I'd prefer GPL, but maybe for programming languages BSD is better. Then I read this

> The company is keeping control over the official version, though, so for now at least outside programmers will need to give Sun control over their contributions

It's not totally clear what that means, but I have to ask why they do stuff like this. Sounds like Java Trap Part II. I'm not sure it matters, though. A Fortran replacement is a monumental task. What makes me laugh is the comment that

> Ultimately, Sun wants to build not just an interpreter, which executes Fortress software line by line, but also a compiler, which translates the software in advance into a form a computer can understand from the code a person wrote.

How are you going to replace Fortran with an interpreted language? We have lots of non-compiled alternatives to Fortran already. The justification for using Fortran is (a) the existing code base and (b) speed. I wonder if the reporter properly understood everything before writing the story.

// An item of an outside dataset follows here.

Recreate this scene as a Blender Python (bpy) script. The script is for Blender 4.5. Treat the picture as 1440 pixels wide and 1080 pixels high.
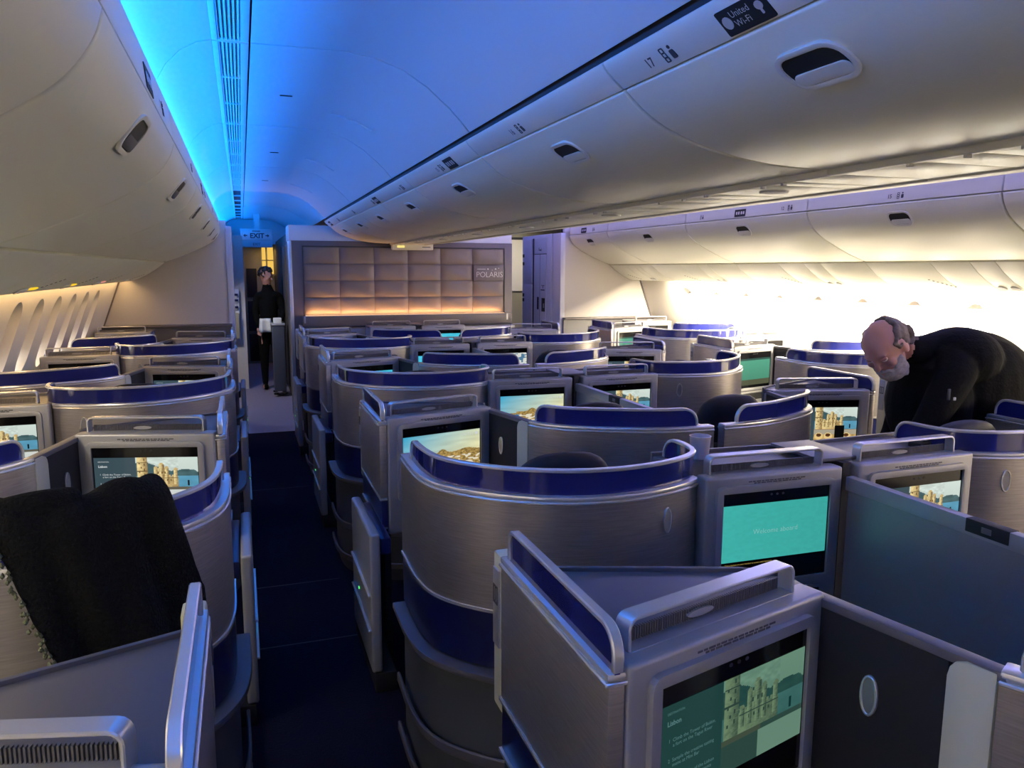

I don't think Stephen Shankland has much of a background in scientific computing.
tuxchick

Jan 16, 2007
9:34 AM EDT
If they use a BSD license, Sun has no control over forks. Hard to say if the article author is confused, or Sun persons.
DarrenR114

Jan 16, 2007
10:48 AM EDT
I was thinking that it may be related to keeping control of the mainline, because as TC points out, using the BSD license, Sun cannot control the destiny of forks.
Sander_Marechal

Jan 16, 2007
2:20 PM EDT
They can apply trademark pressure. I think it goes something like:

- if you contribute a patch to fortress, you assing copyright to Sun. This system is used frequently but is often not too popular with developers. E.g MySQL. It's the reason they have so few comminity contributions.

- if you fork it, you can't call it Fortress. Seems pretty fair to me.